Camorra, Casalesi: 14 custodie cautelari, tra loro imprenditore coinvolto in appalti G8

Pubblicato il 3 Giugno 2010 - 15:31 OLTRE 6 MESI FA

Quattordici ordinanze di custodia cautelare in carcere emesse dal tribunale di Napoli per altrettanti esponenti, capi e gregari, della fazione del clan dei Casalesi guidata da Francesco Bidognetti. Tra loro figura anche un imprenditore coinvolto nell’inchiesta della procura di Firenze sugli appalti per il G8 della Maddalena.

Secondo i pm napoletani il professionista, Carmine Diana, avrebbe fatto da prestanome a Bidognetti dal quale avrebbe ricevuto 500 milioni delle vecchie lire per acquistare un terreno nel Casertano su cui realizzare una speculazione edilizia.

Cinque delle misure sono state notificate in carcere a indagati già detenuti, tra cui lo stesso Bidognetti.
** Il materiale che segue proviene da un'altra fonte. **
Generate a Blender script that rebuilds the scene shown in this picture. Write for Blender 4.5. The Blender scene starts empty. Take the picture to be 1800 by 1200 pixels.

Quest’ultimo, al carcere duro da circa dieci anni, secondo le risultanze delle indagini dei carabinieri dei Reparti Operativo ed Investigativo di Caserta, coordinate dalla Dda, avrebbe continuato a guidare il proprio gruppo attraverso l’avvocato Carmine D’Aniello, del foro di S.Maria Capua Vetere e con studio ad Aversa, difensore di alcuni degli indagati.

Il professionista aversano è stato arrestato nelle prime ore di oggi nella propria abitazione, così come altri 8 destinatari dei provvedimenti restrittivi, tre dei quali rintracciati tra Altopascio (Lucca) e Montepulciano (Siena), dove di fatto risiedevano. Le ordinanze di custodia cautelare sono state emesse dal gip Oriente Capozzi su richiesta dei pm Antonello Ardituro, Giovanni Conzo, Raffaello Falcone, Alessandro Milita e Cesare Sirignano. Gli elementi di accusa nei confronti dell’avvocato D’Aniello sono diverse intercettazioni ambientali e telefoniche e le dichiarazioni di alcuni collaboratori di giustizia.

Oltre a fare da portavoce di Francesco Bidognetti, secondo l’accusa, l’avvocato teneva i contatti con altri clan camorristici, custodiva il denaro dell’organizzazione e si occupava di investirlo. In una circostanza, per intimidire il boss dei casalesi Luigi Guida che sembrava prossimo a diventare collaboratore di giustizia, D’Aniello si servì di un’ignara giornalista casertana: le rivelò il contenuto di alcuni verbali di interrogatorio resi da Guida affinché la vicenda diventasse pubblica e il boss ritrattasse.

Carmine D’Aniello è inoltre uno dei due legali che firmarono e depositarono, nel 2008, l’istanza con la quale lo stesso Bidognetti e il superlatitante Antonio Iovine chiesero il trasferimento a Roma del processo a loro carico per “legittimo sospetto”. In quella istanza i boss rivolgevano accuse allo scrittore Roberto Saviano, all’ex pm della Dda Raffaele Cantone ed alla giornalista Rosaria Capacchione. Alcuni passaggi dell’istanza furono letti il 13 marzo 2008 nell’aula bunker di Poggioreale dove, davanti alla Corte di Assise di Appello di Napoli, si stava celebrando il processo “Spartacus”.

I boss accusavano il magistrato di aver condizionato le dichiarazioni accusatorie dei pentiti, nonché Saviano e la giornalista di aver sostenuto con i loro articoli (che denunciavano, tra l’altro, il sistema di collusioni con ambienti istituzionali) la strategia della procura. La lettura in aula di quel documento fu considerata una sorta di minaccia pubblica contro Saviano, Cantone e Capacchione, sollevando polemiche e numerose reazioni di solidarietà – tra cui quella del presidente Napolitano – nei confronti degli interessati. Le minacce pubbliche dei boss furono considerate il primo inquietante segnale di una nuova strategia aggressiva dei Casalesi: dopo poche settimane ebbe inizio la lunga scia di sangue voluta dall’ala stragista del clan, che culminò a settembre nell’uccisione di sei immigrati a Castel Volturno

Per intercettare le conversazioni tra D’Aniello e Bidognetti, “cimici” sono state installate nella sala colloqui del carcere dell’Aquila e nelle sale da cui il boss si collegava in videoconferenza con i giudici in occasione delle udienze. Molti dei colloqui tra i due vertono sulla decisione di collaborare con la giustizia di Domenico Bidognetti, cugino di Francesco, al quale il clan, per ritorsione, uccise il padre. Dopo aver revocato il mandato ai suoi legali casertani, Domenico Bidognetti ufficializzò il suo pentimento e nominò una avvocatessa di Montepulciano. Ritenendola responsabile del pentimento, i casalesi cominciarono allora a minacciare pesantemente la donna, che da tre anni vive sotto scorta.